#### AIM
Scan the records below for lines with the word "were", then state how many you find and nothing else.

#### STORED ROWS
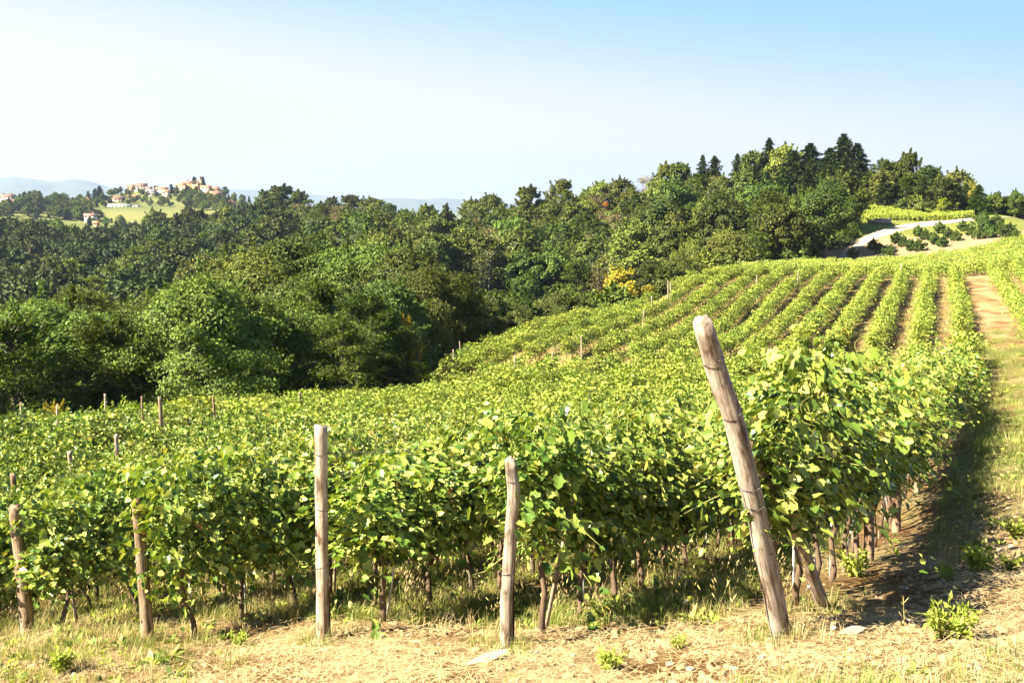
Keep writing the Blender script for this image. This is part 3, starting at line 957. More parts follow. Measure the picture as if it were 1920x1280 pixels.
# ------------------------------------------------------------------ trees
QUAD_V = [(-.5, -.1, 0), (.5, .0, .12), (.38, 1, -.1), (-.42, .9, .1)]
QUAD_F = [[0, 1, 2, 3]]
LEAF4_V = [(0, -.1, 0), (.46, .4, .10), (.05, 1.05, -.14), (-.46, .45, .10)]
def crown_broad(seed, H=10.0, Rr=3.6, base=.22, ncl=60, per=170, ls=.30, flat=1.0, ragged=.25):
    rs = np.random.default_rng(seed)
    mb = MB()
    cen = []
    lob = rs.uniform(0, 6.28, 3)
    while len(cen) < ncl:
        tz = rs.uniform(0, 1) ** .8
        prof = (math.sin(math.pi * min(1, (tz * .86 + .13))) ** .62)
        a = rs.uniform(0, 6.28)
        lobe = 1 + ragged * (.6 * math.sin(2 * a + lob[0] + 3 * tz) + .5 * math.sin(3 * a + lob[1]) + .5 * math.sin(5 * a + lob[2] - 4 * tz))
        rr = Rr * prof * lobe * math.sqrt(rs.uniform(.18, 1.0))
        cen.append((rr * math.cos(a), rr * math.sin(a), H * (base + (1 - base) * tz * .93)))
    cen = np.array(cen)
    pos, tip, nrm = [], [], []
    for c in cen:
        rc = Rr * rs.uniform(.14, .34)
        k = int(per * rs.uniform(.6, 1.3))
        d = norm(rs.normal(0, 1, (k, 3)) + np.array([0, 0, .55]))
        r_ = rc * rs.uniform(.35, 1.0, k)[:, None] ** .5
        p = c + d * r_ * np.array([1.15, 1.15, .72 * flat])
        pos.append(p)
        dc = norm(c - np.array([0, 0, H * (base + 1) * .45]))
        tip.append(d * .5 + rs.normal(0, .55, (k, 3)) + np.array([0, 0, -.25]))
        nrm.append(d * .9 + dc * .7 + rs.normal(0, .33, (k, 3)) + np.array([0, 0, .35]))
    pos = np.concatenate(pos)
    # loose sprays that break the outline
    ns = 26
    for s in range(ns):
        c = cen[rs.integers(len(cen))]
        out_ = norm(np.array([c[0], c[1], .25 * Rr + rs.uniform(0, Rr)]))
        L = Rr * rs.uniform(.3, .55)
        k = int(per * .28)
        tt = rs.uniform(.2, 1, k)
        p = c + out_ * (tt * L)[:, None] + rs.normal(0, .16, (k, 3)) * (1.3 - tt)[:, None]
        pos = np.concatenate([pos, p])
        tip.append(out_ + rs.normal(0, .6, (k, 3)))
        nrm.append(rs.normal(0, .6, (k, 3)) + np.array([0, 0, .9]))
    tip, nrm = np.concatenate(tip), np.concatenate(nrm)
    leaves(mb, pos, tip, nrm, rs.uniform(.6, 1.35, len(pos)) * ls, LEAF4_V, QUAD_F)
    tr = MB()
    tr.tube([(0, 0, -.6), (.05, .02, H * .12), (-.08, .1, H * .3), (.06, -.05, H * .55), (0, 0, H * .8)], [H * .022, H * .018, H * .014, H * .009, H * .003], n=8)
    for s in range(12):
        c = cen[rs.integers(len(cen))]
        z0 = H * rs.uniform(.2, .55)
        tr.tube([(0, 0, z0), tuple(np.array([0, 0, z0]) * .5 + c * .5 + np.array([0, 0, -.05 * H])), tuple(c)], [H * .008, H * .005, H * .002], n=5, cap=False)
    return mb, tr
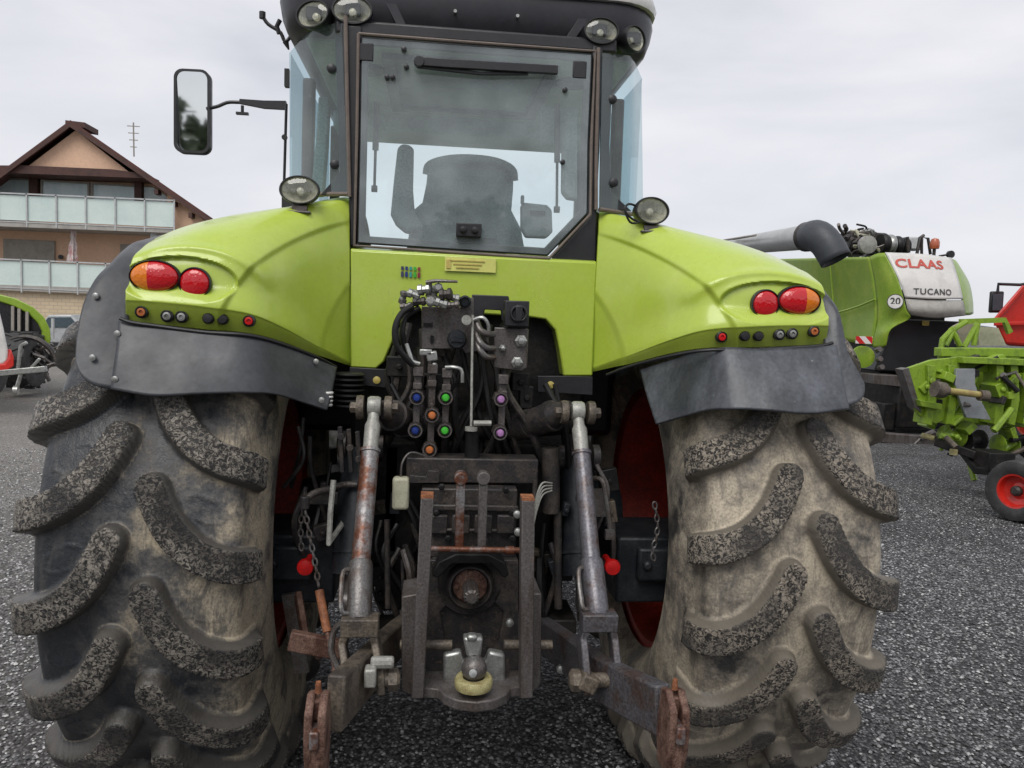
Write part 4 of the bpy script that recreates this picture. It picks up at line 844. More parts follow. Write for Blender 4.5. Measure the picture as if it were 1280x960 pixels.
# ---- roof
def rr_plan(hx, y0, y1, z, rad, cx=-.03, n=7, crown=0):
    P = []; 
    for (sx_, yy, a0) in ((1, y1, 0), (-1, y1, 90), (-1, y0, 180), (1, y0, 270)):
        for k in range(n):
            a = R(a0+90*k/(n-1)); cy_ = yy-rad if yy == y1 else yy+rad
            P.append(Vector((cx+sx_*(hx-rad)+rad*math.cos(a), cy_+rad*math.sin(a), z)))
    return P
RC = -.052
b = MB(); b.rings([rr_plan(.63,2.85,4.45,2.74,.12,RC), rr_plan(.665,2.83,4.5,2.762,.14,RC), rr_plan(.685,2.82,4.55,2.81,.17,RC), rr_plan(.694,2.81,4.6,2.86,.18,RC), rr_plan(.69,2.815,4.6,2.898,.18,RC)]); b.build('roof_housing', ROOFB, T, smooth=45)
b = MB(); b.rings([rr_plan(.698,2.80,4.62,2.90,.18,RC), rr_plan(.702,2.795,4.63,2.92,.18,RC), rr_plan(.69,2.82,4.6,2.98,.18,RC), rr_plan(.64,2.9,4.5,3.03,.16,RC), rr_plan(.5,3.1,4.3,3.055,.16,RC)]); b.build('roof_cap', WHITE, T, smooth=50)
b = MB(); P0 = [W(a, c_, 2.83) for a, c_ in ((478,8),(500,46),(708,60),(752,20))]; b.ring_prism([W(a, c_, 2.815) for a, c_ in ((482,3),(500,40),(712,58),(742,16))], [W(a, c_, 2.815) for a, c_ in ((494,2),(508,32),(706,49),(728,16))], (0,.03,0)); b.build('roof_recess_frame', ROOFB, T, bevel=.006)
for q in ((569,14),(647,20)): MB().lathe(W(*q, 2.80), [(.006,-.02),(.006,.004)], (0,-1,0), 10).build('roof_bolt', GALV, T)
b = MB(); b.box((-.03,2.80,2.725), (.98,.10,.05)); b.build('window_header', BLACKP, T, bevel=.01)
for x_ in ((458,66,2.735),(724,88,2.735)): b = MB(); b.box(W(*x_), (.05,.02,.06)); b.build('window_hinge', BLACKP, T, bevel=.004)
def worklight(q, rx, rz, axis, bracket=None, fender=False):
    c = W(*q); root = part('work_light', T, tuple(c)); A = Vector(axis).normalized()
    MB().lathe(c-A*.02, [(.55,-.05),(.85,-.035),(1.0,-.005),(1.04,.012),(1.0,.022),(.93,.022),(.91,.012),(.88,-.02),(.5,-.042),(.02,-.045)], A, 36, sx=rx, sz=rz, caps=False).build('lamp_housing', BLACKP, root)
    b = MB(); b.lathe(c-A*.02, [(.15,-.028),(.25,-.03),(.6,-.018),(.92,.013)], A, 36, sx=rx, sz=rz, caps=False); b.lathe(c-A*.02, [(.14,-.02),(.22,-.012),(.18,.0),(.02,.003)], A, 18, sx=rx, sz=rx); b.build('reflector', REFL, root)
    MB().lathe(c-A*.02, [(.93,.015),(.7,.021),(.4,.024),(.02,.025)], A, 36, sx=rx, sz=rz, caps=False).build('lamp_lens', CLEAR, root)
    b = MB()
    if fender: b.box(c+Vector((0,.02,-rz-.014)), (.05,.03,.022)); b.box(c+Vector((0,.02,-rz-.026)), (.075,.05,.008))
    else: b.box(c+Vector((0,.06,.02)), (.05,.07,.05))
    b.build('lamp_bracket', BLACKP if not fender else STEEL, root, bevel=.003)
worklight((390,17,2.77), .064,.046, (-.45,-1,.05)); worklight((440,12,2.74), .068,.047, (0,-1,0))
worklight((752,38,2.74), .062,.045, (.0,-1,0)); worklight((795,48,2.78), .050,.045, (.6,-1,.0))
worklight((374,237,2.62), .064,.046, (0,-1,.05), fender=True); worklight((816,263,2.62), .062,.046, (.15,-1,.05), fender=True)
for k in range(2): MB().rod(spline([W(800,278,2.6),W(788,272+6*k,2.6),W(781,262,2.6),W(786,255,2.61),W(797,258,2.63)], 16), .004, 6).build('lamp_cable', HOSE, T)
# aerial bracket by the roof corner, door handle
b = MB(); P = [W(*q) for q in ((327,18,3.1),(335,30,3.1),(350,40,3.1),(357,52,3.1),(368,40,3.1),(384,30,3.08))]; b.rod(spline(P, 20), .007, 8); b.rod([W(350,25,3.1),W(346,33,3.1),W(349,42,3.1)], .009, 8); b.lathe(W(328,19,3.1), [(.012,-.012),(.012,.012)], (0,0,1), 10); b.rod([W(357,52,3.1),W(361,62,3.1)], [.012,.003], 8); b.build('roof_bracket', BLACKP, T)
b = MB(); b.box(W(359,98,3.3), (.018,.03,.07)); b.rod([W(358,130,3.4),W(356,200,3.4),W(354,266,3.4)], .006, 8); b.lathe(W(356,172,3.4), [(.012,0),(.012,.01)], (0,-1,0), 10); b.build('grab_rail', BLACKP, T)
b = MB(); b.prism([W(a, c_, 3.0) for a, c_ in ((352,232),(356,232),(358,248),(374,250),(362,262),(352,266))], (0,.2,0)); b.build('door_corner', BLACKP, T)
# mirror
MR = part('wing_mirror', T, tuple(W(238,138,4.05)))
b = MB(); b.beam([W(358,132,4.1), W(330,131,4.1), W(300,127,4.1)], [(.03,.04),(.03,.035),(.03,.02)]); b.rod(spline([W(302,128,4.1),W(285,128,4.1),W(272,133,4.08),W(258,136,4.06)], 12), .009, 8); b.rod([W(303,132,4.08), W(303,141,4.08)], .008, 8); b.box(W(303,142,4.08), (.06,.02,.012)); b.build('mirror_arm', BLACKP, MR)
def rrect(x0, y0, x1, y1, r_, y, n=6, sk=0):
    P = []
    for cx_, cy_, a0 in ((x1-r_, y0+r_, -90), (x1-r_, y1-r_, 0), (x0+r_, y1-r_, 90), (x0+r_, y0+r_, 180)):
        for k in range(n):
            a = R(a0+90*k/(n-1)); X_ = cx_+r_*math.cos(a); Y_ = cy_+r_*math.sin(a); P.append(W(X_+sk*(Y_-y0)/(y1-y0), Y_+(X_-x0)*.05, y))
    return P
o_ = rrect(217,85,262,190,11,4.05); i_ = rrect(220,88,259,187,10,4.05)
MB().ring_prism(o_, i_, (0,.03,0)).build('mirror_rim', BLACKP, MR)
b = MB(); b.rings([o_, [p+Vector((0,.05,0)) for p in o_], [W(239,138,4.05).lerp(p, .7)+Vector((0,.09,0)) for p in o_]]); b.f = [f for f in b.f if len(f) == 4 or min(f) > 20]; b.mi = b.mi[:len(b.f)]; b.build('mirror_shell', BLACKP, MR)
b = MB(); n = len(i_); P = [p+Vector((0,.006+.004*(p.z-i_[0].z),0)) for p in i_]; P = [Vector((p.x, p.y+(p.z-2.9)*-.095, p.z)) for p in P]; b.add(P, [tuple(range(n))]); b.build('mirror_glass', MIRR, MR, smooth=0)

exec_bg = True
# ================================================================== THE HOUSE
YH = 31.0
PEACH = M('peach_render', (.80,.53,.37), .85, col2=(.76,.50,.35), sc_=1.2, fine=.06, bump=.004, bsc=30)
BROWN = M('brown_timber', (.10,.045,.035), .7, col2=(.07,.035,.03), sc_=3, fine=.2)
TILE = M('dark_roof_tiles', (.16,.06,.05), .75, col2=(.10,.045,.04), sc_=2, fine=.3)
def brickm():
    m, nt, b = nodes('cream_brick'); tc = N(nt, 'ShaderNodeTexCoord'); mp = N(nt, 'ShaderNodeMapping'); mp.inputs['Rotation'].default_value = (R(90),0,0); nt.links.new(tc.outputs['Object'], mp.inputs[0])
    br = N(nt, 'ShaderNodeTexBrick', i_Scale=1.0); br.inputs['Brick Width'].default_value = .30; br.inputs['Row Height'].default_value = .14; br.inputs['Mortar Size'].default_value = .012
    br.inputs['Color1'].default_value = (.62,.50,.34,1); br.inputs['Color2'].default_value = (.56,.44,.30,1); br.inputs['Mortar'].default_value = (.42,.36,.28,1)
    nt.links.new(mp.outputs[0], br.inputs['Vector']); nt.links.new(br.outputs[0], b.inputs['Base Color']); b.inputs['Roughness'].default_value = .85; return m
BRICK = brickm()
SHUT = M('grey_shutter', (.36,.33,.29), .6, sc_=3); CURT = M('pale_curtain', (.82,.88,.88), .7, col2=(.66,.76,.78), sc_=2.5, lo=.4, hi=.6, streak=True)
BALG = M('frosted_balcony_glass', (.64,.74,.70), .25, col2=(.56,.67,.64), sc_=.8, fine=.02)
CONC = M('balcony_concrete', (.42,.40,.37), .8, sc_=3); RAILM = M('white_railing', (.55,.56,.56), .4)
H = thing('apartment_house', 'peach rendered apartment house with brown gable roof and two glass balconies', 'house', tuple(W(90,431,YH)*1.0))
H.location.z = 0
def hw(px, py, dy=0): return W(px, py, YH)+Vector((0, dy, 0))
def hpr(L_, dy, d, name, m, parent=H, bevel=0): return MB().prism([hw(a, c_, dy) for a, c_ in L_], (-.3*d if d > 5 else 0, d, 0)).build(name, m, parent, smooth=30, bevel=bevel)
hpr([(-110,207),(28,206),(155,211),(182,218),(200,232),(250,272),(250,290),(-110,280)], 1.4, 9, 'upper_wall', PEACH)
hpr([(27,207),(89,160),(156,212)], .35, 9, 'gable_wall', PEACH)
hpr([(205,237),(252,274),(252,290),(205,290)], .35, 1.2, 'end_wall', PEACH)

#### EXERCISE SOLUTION
2